-- start of ENTRIES PROVIDED --
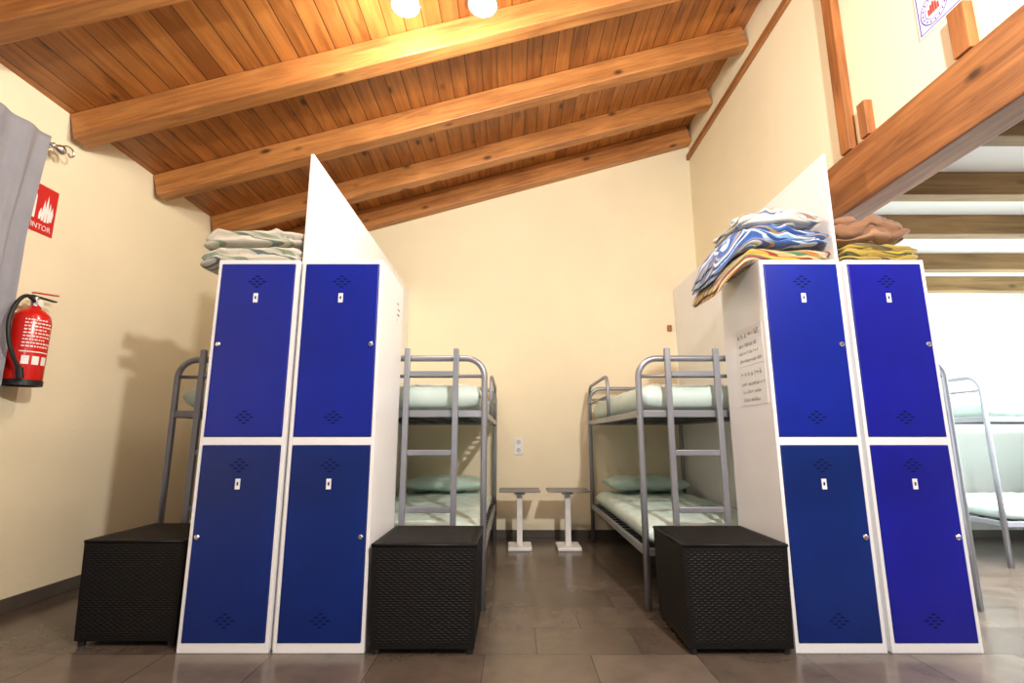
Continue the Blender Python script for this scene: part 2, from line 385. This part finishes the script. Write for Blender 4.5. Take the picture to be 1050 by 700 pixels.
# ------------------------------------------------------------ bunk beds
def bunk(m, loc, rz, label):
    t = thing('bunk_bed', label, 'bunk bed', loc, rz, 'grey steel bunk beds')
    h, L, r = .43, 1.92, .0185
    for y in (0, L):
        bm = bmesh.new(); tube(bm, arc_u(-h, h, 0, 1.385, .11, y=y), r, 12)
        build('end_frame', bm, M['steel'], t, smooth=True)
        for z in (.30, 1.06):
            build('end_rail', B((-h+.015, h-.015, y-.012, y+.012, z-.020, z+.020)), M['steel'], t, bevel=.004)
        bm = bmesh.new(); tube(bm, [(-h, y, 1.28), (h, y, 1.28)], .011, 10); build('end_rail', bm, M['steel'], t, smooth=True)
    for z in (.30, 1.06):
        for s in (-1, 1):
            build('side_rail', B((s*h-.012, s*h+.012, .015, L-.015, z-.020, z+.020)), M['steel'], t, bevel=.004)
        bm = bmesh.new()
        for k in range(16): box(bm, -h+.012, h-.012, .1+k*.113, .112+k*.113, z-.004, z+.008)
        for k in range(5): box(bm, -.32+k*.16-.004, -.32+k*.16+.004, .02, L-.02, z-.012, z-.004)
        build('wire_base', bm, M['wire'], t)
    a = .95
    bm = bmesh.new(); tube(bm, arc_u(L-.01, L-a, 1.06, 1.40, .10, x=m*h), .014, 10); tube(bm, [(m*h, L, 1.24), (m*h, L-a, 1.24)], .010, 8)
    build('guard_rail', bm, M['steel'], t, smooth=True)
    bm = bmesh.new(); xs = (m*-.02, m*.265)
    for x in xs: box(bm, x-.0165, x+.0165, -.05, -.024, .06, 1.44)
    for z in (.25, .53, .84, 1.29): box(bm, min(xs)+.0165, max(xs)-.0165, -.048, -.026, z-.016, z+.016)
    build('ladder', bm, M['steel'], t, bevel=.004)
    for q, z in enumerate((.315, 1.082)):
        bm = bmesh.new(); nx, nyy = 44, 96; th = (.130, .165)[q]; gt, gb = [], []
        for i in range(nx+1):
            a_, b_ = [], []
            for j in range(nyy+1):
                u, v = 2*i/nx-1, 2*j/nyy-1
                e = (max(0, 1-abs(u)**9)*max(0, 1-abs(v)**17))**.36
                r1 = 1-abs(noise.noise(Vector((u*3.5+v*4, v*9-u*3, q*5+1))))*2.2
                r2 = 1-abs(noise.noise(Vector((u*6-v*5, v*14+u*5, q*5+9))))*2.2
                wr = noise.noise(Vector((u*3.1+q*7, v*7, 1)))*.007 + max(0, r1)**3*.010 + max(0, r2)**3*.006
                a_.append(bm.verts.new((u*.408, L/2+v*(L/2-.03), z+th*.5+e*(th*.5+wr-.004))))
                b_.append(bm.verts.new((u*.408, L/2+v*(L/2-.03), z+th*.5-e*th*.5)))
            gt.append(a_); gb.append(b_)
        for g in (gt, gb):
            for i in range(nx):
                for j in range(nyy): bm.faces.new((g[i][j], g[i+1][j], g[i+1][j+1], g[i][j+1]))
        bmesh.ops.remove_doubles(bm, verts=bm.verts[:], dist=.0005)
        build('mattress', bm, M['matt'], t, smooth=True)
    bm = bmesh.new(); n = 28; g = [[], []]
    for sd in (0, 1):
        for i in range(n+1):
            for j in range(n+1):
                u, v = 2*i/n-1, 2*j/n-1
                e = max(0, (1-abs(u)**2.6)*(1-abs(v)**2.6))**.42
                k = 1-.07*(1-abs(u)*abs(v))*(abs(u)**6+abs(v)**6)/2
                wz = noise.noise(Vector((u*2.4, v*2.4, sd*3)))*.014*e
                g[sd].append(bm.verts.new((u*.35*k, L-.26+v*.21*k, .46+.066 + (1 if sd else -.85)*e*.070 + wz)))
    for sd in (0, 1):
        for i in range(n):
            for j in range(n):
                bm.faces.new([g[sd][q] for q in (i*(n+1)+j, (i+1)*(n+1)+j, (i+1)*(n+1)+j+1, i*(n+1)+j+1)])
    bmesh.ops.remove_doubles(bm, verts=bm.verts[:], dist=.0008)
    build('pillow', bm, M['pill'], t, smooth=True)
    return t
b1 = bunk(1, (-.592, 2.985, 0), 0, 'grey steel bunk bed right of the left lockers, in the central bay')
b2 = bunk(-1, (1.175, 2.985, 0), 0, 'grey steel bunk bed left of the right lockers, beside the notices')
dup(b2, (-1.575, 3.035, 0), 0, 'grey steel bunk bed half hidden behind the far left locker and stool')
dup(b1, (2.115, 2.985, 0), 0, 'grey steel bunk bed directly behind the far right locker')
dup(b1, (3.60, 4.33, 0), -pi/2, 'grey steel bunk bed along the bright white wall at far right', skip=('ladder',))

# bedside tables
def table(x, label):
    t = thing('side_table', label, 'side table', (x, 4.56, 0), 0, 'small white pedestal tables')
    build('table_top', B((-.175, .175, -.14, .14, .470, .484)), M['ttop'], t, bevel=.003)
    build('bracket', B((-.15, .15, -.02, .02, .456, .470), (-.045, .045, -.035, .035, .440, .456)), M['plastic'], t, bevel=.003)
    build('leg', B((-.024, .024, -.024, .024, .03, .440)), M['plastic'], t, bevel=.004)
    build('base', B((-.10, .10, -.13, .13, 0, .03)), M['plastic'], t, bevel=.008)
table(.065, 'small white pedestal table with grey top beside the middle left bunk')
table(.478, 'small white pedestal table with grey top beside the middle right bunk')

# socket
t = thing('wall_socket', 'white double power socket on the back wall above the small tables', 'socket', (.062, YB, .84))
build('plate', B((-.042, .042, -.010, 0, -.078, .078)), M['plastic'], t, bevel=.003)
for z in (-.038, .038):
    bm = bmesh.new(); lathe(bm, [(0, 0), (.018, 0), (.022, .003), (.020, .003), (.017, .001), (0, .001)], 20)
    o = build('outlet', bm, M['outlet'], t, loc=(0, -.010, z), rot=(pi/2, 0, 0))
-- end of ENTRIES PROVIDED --
-- start of ENTRIES PROVIDED --
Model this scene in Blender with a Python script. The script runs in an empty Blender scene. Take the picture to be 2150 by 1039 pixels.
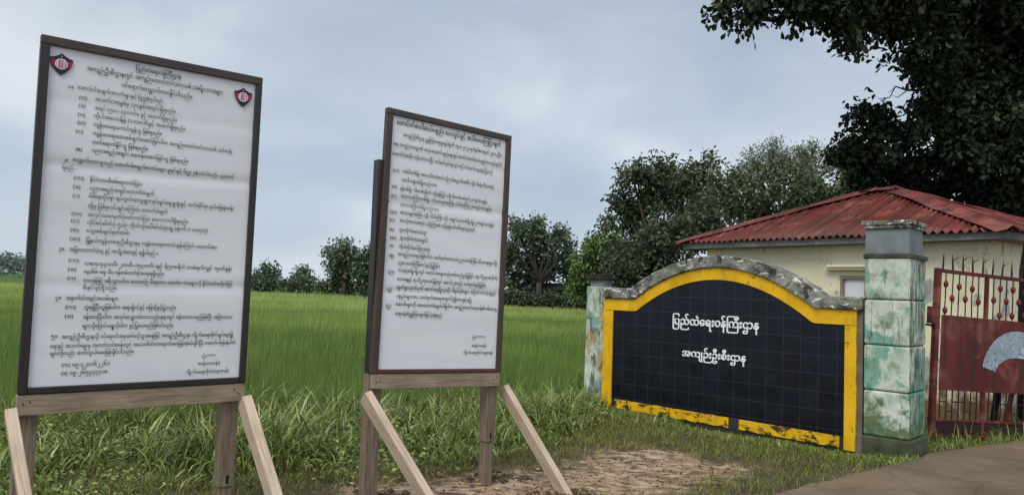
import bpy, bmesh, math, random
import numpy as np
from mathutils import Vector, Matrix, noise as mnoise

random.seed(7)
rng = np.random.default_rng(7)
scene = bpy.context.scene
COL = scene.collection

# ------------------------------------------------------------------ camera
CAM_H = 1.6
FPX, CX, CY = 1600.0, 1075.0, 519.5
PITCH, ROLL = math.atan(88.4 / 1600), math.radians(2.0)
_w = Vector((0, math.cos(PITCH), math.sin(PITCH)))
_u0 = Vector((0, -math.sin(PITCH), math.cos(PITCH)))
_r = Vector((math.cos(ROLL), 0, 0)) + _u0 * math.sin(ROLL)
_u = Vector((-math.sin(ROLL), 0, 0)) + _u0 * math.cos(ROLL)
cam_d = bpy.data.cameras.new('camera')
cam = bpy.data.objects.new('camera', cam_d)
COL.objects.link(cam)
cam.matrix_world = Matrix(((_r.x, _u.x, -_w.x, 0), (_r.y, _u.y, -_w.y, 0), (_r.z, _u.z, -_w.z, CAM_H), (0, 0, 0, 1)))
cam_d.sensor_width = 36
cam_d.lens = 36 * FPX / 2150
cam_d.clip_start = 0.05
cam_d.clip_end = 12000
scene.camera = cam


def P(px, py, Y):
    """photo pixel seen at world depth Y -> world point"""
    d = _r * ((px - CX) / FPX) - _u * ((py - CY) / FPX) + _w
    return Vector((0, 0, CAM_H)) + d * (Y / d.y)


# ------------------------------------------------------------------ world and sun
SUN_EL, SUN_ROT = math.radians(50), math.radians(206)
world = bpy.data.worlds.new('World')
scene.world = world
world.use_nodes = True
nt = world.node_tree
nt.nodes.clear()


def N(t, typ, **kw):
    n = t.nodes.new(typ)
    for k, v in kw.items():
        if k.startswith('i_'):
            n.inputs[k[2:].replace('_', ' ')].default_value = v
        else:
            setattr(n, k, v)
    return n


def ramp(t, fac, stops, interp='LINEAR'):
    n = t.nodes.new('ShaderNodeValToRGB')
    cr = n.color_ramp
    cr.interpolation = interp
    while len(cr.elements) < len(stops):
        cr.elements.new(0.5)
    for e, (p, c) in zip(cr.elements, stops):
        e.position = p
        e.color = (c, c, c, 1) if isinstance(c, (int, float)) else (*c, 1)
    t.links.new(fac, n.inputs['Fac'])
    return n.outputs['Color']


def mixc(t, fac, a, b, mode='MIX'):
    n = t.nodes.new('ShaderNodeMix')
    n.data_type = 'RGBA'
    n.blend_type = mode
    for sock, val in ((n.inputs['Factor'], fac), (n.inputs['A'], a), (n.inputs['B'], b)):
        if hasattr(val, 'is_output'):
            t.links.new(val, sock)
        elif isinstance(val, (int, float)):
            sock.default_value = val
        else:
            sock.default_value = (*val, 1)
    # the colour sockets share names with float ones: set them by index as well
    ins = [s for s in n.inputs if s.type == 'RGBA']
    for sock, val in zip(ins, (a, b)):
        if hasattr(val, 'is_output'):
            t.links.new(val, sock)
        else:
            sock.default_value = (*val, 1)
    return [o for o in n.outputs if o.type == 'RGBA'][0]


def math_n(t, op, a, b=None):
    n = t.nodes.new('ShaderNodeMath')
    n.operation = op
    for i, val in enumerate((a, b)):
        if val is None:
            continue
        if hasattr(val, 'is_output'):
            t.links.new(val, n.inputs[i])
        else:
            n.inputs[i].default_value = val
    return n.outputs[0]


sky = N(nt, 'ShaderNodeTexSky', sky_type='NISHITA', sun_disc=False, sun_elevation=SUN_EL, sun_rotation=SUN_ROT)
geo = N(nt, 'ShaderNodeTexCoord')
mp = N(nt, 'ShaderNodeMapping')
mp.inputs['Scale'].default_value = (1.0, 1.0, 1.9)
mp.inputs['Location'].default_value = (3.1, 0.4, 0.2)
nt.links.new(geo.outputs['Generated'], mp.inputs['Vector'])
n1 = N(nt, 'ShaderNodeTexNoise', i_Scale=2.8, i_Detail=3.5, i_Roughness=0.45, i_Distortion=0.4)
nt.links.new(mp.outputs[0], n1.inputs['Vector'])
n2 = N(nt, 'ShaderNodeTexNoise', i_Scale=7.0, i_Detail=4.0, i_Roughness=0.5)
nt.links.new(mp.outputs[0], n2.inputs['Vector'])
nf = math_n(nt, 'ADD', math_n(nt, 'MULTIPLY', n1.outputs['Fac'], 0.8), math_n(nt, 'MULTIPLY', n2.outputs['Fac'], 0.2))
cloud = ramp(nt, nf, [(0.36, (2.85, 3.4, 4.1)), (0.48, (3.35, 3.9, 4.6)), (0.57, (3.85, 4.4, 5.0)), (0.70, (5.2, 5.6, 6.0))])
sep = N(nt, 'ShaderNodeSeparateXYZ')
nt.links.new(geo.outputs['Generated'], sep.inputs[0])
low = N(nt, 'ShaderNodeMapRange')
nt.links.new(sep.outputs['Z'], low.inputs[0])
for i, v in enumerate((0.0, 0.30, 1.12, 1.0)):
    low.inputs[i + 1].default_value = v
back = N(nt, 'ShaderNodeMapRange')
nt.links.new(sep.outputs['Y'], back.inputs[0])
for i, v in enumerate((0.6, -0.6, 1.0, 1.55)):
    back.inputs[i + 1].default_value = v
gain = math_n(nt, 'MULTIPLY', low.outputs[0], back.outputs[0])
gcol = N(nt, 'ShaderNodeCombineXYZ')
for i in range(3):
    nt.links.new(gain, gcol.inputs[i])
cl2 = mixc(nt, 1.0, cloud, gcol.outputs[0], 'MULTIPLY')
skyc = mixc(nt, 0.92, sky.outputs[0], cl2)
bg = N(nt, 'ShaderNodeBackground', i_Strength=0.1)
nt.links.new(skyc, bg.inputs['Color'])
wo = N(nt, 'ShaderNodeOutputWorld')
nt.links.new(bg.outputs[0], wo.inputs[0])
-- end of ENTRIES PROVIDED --
-- start of ENTRIES PROVIDED --
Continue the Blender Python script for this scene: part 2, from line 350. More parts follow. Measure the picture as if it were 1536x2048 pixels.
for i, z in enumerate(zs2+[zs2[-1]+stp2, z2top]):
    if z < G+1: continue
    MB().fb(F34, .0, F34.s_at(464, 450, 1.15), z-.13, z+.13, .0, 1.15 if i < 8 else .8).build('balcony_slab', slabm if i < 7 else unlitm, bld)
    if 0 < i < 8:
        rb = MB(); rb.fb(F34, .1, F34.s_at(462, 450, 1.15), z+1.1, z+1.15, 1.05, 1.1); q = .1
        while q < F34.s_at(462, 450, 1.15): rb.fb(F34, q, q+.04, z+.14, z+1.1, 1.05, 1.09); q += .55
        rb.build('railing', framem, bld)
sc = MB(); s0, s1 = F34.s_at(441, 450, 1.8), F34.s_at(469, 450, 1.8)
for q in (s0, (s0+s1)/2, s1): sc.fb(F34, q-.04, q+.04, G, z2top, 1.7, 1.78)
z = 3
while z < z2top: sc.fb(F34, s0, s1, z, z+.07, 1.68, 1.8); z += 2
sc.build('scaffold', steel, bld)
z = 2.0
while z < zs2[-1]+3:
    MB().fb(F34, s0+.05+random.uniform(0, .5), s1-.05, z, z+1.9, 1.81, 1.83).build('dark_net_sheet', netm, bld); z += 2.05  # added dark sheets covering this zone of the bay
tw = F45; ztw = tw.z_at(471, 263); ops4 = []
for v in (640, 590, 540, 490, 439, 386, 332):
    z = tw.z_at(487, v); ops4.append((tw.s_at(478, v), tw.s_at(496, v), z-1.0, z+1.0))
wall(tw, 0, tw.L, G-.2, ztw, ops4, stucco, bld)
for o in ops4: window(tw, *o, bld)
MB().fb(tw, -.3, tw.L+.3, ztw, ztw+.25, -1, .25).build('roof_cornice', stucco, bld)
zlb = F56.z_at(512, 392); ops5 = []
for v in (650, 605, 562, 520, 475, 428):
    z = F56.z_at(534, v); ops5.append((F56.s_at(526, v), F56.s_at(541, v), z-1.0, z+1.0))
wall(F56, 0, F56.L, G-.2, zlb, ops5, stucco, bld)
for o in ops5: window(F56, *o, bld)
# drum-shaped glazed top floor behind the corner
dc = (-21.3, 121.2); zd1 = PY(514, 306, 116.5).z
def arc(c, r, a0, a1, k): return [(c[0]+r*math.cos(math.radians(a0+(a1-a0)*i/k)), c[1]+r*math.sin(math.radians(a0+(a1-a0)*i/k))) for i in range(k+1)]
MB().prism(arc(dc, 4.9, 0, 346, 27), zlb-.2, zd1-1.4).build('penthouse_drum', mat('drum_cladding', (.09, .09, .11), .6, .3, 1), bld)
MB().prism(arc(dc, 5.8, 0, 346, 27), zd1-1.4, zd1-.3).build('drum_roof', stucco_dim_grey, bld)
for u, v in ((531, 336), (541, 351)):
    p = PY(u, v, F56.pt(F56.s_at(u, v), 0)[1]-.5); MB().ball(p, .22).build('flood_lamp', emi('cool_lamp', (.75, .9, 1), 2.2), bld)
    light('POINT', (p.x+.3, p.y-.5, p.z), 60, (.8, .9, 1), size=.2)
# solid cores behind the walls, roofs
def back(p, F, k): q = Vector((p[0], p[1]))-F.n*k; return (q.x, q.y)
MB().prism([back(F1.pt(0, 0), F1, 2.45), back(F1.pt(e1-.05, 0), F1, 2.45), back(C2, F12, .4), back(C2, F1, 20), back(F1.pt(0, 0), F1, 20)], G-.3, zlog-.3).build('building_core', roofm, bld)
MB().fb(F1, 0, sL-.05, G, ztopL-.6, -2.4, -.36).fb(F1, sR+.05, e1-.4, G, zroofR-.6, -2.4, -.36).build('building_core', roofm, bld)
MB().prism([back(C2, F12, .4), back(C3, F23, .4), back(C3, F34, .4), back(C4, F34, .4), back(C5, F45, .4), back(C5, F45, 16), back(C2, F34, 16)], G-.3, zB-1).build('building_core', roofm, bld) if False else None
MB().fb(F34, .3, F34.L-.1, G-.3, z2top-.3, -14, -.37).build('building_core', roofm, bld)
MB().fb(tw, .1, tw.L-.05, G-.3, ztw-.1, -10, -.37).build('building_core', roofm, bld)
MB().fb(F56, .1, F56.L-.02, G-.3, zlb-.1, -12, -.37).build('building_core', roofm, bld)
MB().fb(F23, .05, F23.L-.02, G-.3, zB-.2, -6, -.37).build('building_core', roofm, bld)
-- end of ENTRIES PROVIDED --
● EXERCISE INSTRUCTIONS: Filter the listing for the word "Blender" and copy every line that holds it.

● RESPONSE:
Continue the Blender Python script for this scene: part 2, from line 385. This part finishes the script. Write for Blender 4.5. Take the picture to be 1050 by 700 pixels.
Model this scene in Blender with a Python script. The script runs in an empty Blender scene. Take the picture to be 2150 by 1039 pixels.
Continue the Blender Python script for this scene: part 2, from line 350. More parts follow. Measure the picture as if it were 1536x2048 pixels.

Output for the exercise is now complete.